Porém se a rosa é a principal flor de todas as festas de Maria, é em particular a mais adequada para as festas do Rosário. Efetivamente nenhuma outra poderia recordar-nos melhor os gozos tão puros, as acerbas dores e o triunfo gloriosíssimo da Santíssima Virgem. Quem mais pura que Maria, e onde melhor que nos mistérios de gozo podemos apropriar a rosa branca? Quem padeceu tanto como ela, e onde pôde convir melhor a sangrenta rosa que nos mistérios dolorosos? Quem ao presente tem mais gloria, e a quem senão à Maria oferecemos com todo o respeito e júbilo de nosso coração as enlaçadas flores dos mistérios gloriosos? É muito justo que levemos flores ao pé do altar, e que o sacerdote as abençoe.
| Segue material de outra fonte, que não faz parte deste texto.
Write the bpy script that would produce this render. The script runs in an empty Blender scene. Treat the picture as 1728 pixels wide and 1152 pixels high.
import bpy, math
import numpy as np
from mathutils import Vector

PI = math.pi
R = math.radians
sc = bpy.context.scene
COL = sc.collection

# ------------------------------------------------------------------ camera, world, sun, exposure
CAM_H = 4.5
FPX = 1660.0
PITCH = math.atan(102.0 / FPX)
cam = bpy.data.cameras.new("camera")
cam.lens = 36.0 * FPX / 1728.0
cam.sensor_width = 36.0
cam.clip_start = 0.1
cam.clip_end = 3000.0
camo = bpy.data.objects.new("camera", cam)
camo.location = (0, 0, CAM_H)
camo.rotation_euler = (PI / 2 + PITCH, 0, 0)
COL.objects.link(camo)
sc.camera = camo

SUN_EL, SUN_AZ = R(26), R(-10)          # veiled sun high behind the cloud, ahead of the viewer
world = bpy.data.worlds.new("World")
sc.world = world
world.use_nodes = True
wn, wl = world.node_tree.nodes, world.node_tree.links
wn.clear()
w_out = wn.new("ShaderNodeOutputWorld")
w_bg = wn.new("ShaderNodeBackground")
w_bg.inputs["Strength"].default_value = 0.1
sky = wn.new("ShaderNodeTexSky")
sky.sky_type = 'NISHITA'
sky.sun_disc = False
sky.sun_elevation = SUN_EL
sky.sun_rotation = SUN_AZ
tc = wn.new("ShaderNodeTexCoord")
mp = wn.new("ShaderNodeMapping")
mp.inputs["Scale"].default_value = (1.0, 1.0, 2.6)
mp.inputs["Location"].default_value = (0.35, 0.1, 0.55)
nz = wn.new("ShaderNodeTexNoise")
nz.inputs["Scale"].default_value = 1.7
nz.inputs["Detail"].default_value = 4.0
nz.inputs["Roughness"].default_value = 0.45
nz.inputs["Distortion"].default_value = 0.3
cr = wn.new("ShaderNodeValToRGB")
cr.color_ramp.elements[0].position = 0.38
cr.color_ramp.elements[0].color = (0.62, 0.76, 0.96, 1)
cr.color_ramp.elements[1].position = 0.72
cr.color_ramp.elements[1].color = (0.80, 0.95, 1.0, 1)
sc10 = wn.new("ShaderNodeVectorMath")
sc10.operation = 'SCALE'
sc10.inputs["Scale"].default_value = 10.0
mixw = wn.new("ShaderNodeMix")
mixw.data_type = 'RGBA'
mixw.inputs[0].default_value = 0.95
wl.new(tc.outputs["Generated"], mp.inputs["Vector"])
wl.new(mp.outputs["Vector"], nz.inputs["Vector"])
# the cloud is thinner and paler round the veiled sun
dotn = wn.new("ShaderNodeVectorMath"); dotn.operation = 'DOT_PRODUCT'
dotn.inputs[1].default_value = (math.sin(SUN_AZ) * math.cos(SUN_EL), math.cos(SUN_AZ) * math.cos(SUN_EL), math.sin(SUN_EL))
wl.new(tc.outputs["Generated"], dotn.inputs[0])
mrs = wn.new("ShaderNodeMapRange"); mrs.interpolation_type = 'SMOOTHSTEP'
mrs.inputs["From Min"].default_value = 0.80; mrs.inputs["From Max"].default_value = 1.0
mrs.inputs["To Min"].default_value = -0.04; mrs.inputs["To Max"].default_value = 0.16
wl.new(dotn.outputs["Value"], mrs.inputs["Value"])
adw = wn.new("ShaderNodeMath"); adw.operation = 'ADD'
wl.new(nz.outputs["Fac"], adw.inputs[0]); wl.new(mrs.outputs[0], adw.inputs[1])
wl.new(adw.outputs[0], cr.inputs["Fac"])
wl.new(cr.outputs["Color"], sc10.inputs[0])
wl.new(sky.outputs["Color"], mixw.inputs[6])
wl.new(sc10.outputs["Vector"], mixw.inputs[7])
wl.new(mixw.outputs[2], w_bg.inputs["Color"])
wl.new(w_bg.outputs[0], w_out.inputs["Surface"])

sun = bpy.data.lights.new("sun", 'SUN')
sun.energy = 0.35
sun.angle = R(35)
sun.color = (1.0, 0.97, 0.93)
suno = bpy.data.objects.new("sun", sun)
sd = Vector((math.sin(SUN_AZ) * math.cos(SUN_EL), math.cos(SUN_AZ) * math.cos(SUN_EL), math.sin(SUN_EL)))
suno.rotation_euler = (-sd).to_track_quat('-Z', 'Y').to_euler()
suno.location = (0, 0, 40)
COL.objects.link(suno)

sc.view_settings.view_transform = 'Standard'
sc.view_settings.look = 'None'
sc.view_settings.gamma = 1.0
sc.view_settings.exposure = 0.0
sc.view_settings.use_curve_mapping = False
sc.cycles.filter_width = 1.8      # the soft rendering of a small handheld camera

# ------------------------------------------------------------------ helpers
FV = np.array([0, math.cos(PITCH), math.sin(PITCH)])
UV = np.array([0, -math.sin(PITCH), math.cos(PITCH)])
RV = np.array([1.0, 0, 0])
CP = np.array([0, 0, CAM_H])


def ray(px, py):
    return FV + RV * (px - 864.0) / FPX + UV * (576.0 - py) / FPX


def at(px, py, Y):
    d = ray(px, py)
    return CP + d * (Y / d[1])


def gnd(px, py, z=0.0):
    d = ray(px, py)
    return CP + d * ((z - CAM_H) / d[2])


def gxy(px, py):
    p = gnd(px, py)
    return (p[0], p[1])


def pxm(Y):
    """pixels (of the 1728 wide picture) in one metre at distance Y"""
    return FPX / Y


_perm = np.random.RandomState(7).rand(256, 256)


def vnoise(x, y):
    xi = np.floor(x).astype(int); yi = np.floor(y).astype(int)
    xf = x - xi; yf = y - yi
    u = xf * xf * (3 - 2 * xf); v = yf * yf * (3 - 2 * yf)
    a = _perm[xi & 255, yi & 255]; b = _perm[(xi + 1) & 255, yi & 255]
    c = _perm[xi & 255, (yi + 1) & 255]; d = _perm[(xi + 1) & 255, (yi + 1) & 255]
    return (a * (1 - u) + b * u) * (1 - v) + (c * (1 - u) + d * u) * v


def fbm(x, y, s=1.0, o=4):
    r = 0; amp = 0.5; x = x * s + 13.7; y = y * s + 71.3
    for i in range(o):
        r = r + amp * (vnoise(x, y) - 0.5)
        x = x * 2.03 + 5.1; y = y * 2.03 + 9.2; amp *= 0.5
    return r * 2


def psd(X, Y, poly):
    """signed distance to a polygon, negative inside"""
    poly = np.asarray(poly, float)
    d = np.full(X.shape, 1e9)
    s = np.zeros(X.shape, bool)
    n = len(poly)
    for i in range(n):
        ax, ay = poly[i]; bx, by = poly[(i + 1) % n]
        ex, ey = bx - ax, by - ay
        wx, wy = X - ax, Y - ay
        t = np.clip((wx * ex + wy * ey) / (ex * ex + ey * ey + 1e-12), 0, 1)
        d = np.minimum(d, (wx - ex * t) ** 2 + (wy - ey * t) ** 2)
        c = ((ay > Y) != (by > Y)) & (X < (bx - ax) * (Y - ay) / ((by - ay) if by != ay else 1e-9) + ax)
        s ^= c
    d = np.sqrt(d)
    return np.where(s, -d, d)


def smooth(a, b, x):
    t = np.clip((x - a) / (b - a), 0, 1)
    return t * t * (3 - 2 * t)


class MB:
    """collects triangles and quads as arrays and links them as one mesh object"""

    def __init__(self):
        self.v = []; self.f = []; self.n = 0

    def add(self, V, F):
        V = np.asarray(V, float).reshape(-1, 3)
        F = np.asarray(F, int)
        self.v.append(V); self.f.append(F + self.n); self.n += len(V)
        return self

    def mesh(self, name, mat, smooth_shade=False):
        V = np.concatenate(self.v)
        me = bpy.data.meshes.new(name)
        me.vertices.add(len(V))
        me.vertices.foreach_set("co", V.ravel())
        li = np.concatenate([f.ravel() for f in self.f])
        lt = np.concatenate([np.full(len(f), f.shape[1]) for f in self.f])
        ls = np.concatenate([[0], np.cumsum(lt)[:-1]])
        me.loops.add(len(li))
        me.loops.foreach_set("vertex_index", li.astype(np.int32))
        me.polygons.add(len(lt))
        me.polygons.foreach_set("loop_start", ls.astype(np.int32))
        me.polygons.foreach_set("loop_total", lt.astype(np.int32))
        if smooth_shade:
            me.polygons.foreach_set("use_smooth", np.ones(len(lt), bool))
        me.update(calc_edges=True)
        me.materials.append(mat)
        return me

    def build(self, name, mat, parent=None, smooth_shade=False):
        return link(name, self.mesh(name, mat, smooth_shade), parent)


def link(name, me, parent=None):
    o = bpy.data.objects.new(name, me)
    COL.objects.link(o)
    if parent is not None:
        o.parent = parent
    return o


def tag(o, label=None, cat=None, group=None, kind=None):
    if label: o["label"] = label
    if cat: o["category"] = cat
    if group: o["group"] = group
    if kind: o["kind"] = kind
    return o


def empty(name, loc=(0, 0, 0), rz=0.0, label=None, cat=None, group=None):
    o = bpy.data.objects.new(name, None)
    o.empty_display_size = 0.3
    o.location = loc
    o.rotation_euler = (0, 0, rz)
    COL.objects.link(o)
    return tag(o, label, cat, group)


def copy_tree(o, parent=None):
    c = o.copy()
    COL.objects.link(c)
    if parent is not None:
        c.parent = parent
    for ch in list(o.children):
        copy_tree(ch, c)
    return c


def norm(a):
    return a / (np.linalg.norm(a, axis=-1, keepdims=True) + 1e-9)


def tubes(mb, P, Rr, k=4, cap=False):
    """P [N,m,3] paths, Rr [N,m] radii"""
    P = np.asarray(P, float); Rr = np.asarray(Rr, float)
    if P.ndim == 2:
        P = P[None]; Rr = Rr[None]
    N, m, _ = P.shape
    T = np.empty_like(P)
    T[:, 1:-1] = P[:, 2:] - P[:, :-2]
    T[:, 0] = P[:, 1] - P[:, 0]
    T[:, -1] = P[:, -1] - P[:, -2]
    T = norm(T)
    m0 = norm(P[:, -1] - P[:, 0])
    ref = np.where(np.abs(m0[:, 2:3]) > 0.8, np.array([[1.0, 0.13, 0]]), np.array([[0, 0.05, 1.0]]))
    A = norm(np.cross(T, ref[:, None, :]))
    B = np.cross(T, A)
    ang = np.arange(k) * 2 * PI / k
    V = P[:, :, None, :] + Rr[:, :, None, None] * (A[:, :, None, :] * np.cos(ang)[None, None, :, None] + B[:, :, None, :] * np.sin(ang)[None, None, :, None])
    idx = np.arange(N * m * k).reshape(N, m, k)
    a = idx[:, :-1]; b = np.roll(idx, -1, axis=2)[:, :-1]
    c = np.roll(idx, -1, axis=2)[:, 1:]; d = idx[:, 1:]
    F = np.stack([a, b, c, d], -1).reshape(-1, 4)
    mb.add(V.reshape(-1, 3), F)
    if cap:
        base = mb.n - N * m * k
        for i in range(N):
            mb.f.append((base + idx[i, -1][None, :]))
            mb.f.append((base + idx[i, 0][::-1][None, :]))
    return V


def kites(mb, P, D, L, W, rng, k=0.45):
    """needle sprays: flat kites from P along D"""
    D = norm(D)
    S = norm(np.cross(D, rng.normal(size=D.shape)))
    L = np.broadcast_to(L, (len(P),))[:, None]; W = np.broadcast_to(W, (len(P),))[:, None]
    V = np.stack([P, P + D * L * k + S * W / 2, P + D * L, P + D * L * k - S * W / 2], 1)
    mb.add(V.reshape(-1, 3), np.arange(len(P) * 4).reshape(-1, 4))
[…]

Em nossas mãos são elas o patente testemunho do culto que tributamos à Maria, e guardadas em nossas casas serão o laço de união contraindo com tão boa Mãe, que nos cumulará de graças e bênçãos.

VI

Estas flores murcharão também como todas as da terra, mas sempre teremos presente o espirito de perseverança e de sacrifício que tão perfeitamente nos ensinaram, e o candor e a prudência com que se adornaram.
A fragilidade da rosa nos recordará aquelas almas agradáveis um dia aos olhos de Deus, quando estavam perfumadas pela candura da inocência, porém, que, sem saber como, arrojaram ao furor dos ventos as flores de sua coroa.
A só lembrança da flor do Rosário rogaremos com fervor à Maria se compadeça das almas, que hão perdido ou deixado enfraquecer sua força, e também por aquelas que ainda a conservam, afim de que Maria as mantenha em sua primeira inocência.
Nos dias de tribulação e angustia, quando vejamos murchar umas após outras as flores de alegria e de esperança com que se via adornada nossa juventude, pensaremos nas rosas que, despojadas pelos rigores do inverno, em chegando a primavera tornam a florescer se depõe a semente, e assim rogaremos à Maria derrame em nosso coração a seiva sobrenatural, esta graça vivificante que fará florescer nossa alma contristada pelos males da terra, porém que pela vitória alcançada nos será dado o gozar eternamente a gloria celestial.